Tuesday, March 18, 2008

Me, Myself, And I

What are we waiting for, all of us? What do we think is going to happen? My heart is burning and I want to scream and scream and scream. Why does every window have glass on it? Who are we keeping out? Or are we just keeping ourselves in?

I don't want to be here. I wish I had a choice. I feel so constrained, so inhibited, so trapped in convention. I want to just be me. I'm tired of being socially acceptable. I want to wear stripes and plaids together and chop my hair off. I want to be me without caring what other people say. I am tired of caring. I am sick of being good. And I am sick of thinking about myself. I wish the struggle inside my head would focus on someone else for awhile. I wish stress didn't make me worse. I would go throw myself into some African missions trip if I thought it would get me away from myself, but I would only crumble and fall. I can't run, I can't hide.

I'm stuck with me.

1 comments:

Jill said...

I could have written something like this too

scream scream scream
then do it
put the music on and sing out loud at the top of your voice
let go of it all

what are we waiting for...depends on the day and the mood
sometimes easy thing hurt the less(laughing)
like when I want to get fucked just because I feel deeply alone and unloved or overloved I dont know.
it s in the moment.
I feel an sexual ecstasy would be freedom.
stopping time.
though I'm far from sex obsessed.

just the thought of the day.

why are you inhibited and trapped in convention?
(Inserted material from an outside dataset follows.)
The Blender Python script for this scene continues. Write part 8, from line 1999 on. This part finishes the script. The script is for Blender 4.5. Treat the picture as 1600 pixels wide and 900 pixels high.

Just be you and fuck them all? who are they to tell you how you should live ,be, act, talk,write etc
choose your own dress. your own mask if you want to enter their masquerade, and play.
It is not hedonism,it is freedom, finding the way to just be free from all the shit of what our judeo christian societies and the patriarchy shit made us believe
Find your lilith

Run free!
I also want to chop my hair off too at times. I would look so damn ugly.
Then I would kill myself haha
no, well yes I am protected by appearance.
Till they say you are pretty you can make it right,you feel behind your shield, and can fight the world.
Thank Goddess for the Brain

well not always for it gets fucked up too, emotions drive us insane and empathy...God having to wear it all on our daily faces. Its heavy.

I am tired of caring and walking on eggshells just not to hurt others,because I love them.
but fuck ! if they love,should not they give me that "you owe me nothing in return"
surely I would forgive most of anything to the ones I cherish.
I know nothing but Love,it is has to be unconditionnal and insane, or it is not, exist not.

I still wonder though.

I am glad I came here, you seem so like me in many ways.
well perhaps it s just words.

but it shows we can see someone's word and think how it can echo with our inside struggles.
I'd rather not talk about my daily lucide moments when I truly see darkness.
Of course this world is lost therein
but if we dont fight for more, fight for the light, because we deserve a piece of it too right?
good or bad, screw that Anna!
there is nothing like good or bad, or wrong or right, mere judgements, who are we?
just living creature,trying to do our best,to learn, to love,to share, we are still learning, there s must be a reason.